Forest campaigners have renewed efforts to stop the New South Wales Forestry Corporation logging in Bulga State Forest since October 4.
Susie Russell, from the North East Forest Alliance, was arrested on October 9, the 12th person arrested trying to save trees and endangered animals, such as the greater glider and koala.
They have been arrested for attaching themselves to logging machinery to slow the destruction.
“Every hour those machines don’t work is 50 trees saved,” Russell said. “Our community will throw itself at the machines for as long as we can.”
She said the science and all the experts say that planet repair starts by not doing more damage.
“Removing hundreds of thousands of trees from the top of the catchment is insanity. The trees hold the land together. When the intense rain events come and the soil washes downstream and the rivers silt up and the floods are extreme.
“No doubt those currently overseeing the destruction will wring their hands and lament.”
The forests of the Bulga Plateau are the water catchment for Port Macquarie, Wauchope, Taree and Wingham.
“I am sickened at the inertia of the environment departments and their ministers,” she continued. “They are keeping their seats warm while their support base evaporates and the damage intensifies.”
Russell defended the protesters’ actions, saying they would “much rather be planting trees or running youth programs or removing weeds”.
Five representatives from Save Bulga Forest (SBF), including Councillor Dheera Smith from MidCoast Council, met with the NSW Forestry Corporation’s regional and area managers on October 3.
They want an end to native forest logging in Compartments 41 and 43 of Bulga State Forest.
SBF’s Chris Sheed said they had successfully halted logging in Bulga State Forest in December 2022 and for the last 20 months it had been asking Forestry Corp for a meeting to discuss the logging.
“All our requests were initially ignored and then became conditional on SBF giving certain undertakings,” he said.
On September 26, four days before logging was to start, and with machinery already in the forest, SBF was finally invited to an unconditional meeting on October 3.
Sheed said that SBF raised concerns about the impact of industrial logging on endangered species. The greater glider and the koala are dependent on this critical remnant forest that escaped the 2019–20 Black Summer bushfires.

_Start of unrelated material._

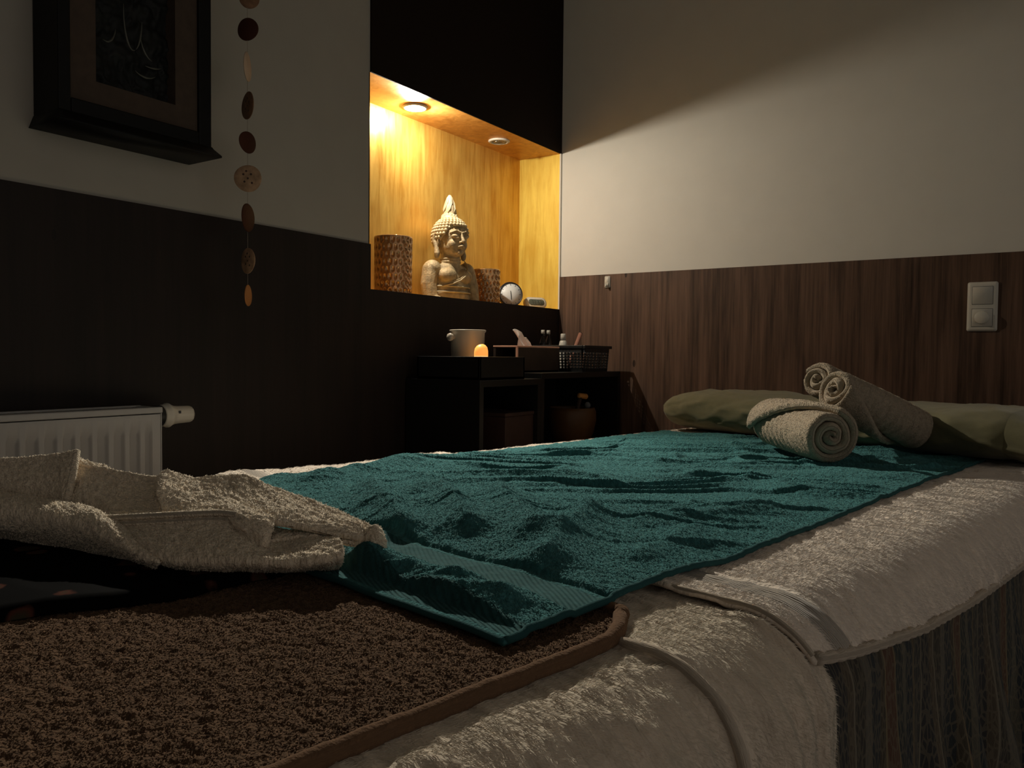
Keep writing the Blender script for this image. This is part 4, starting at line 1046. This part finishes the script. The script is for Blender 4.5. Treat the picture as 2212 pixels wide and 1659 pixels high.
P = bed(drape(ss, ss*0-1.8345, ss*0+.0150)); v_, f_ = tube(P, .0030, 8); obj('hem', (v_, f_, np.stack([np.repeat(np.arange(60)*.005, 8), np.tile(np.arange(8)*.003, 60)], -1)), M['cream_hem'], bt)

# ---- brown terry towel at the foot
def edgeBr(t): return 1.7625-.040*max(0, (t+2.01)/.085)**2+.003*math.sin(9*t)
a = np.concatenate([np.linspace(0, .45, 60), np.linspace(.4525, 1, 330)])
tR = np.concatenate([np.linspace(-2.765, -2.44, 40), np.linspace(-2.4375, -1.926, 300)])
T = tR[:, None]+0*a[None]; s1 = np.array([edgeBr(t) for t in tR])[:, None]; S = .80*(1-a)+s1*a
H = .0138+.0016*fbm(S*9, T*9, 3)+.0017*fbm(S*150+2*fbm(S*40, T*40), T*190, 2)
UV = np.stack([S, T], -1); m_ = cloth_mesh(S, T, H, .0060); G = bed(drape(S, T, H))
V, F, U = with_pile(m_, pile(G, UV, 130000, .0011, .00100, 2.8, BV, .2, (T > -2.52)*(T < -1.93)*(S > .95)*1.0, 13, .8))
br = tag(obj('brown_towel', (V, F, U), M['brown'], loc=tuple(bed((1.4, -2.3, .70)))), 'brown terry towel with rolled edge lying across the near end of the bed', 'towel')
ts = np.linspace(-2.76, -1.935, 200); us = np.array([edgeBr(t) for t in ts])
E1 = np.stack([us, ts], -1); a1 = np.linspace(0, 1, 24)[1:]
co = np.stack([us[-1]-.012*(1-np.cos(a1*PI/2)), ts[-1]+.010*np.sin(a1*PI/2)], -1); fr = np.stack([np.linspace(co[-1, 0]-.01, .9, 100), np.full(100, co[-1, 1])], -1)
E2 = np.concatenate([E1, co, fr]); P = bed(np.column_stack([E2, Z0+.0125+.0010*fbm(E2[:, 0]*60, E2[:, 1]*60, 2)]))
v_, f_ = tube(P, .0066*(1+.10*fbm(np.arange(len(P))*.35, np.zeros(len(P)), 2)), 12)
obj('rolled_hem', (v_, f_, np.stack([np.repeat(np.arange(len(P))*.004, 12), np.tile(np.arange(12)*.003, len(P))], -1)), M['brown_hem'], br)

# ---- teal towel
def rT(t): return float(np.interp(t, [-2.064, -1.9, -1.6, -1.2, -.8, -.452], [1.722, 1.716, 1.706, 1.694, 1.684, 1.677]))+.0025*math.sin(7*t)
def lT(t): return float(np.interp(t, [-2.064, -1.80, -1.62, -1.45, -1.15, -.8, -.5], [.925, .905, .850, .800, .832, .828, .815]))
def seg(S, T, A, B, w, h, w2=None):
    A = np.array(A); B = np.array(B); d = B-A; L = np.hypot(*d); d = d/L
    p = (S-A[0])*d[0]+(T-A[1])*d[1]; q = (S-A[0])*(-d[1])+(T-A[1])*d[0]
    e = np.maximum(0, np.maximum(-p, p-L))/(w2 or w)
    return h*np.exp(-np.abs(q/w)**1.35-e**2)
tT = np.concatenate([np.linspace(-2.064, -1.5, 330), np.linspace(-1.4975, -.452, 360)]); a = np.linspace(0, 1, 420)
T = tT[:, None]+0*a[None]; s0 = np.array([lT(t) for t in tT])[:, None]; s1 = np.array([rT(t) for t in tT])[:, None]
S = s0*(1-a)+s1*a
base = .0155+.0075*(1-sstep(-1.80, -1.70, T))-.0015*(1-sstep(-1.93, -1.86, T))
K = 0*S
for A_, B_, w, h in (((1.155, -1.78), (1.39, -1.905), .034, .026), ((1.239, -1.712), (1.454, -1.858), .032, .026), ((1.299, -1.648), (1.54, -1.836), .034, .027), ((1.474, -1.65), (1.608, -1.886), .030, .022),
                     ((1.45, -2.00), (1.50, -2.03), .030, .015), ((1.49, -2.03), (1.59, -2.00), .022, .014), ((1.60, -2.045), (1.66, -2.01), .020, .015), ((.994, -1.759), (.914, -1.541), .045, .022), ((.90, -1.50), (.87, -1.30), .03, .012),
                     ((1.62, -1.62), (1.66, -1.80), .026, .010), ((1.08, -1.62), (1.22, -1.74), .035, .014), ((1.62, -1.43), (1.55, -1.62), .024, .009), ((1.66, -2.055), (1.695, -2.058), .014, .010)):
    K = K+seg(S, T, A_, B_, w, h)
far = sstep(-1.80, -1.35, T)
pa, qa = .72*S+.69*T, -.69*S+.72*T                               # folds run slantwise across the towel
wr = ridged(pa*2.3+.5*fbm(S*3, T*3, 2), qa*11+1.6*fbm(S*2.6, T*2.6, 2), 1)
wr2 = ridged(pa*4.0+7+.5*fbm(S*5, T*5, 2), qa*21+2.0*fbm(S*4, T*4, 2), 1)
K = K+(.38+.62*far)*(.016*np.maximum(0, wr-.33)**1.1+.0105*np.maximum(0, wr2-.36))+.0035*(.5+.5*fbm(S*6, T*6, 3))
dob = sstep(-1.981, -1.976, T)*(1-sstep(-1.922, -1.917, T)); hm = 1-sstep(-2.040, -2.034, T)
edge = sstep(0, .012, s1-S)
K = K*(.35+.65*sstep(0, .05, s1-S))*(.25+.75*sstep(.0, .16, S-s0+.12*(1-far)))*(1-.35*dob)*(1-.85*hm)
H = base+K-.0022*dob-.0015*hm-.0016*np.exp(-((T+1.919)/.003)**2)
H = H+(1-dob)*(1-hm)*(.0011*fbm(S*140+2*fbm(S*30, T*30), T*170, 2)+.0005*fbm(S*300, T*300, 2))
UV = np.stack([S, T+2.064], -1); m_ = cloth_mesh(S, T, H, .0042, uv=UV); G = bed(drape(S, T, H))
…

Russell said Forestry Corp’s harvest plans are incomplete and non-compliant because of its misleading mapping of Greater Glider den tree exclusions, as well as its failure to lodge plans for dump locations and den tree exclusions and its failure to keep the publicly accessible harvest plan up to date.
Sheed said the meeting was “very disappointing”, with Forestry Corp rejecting all its concerns and “categorically” refusing to halt its logging.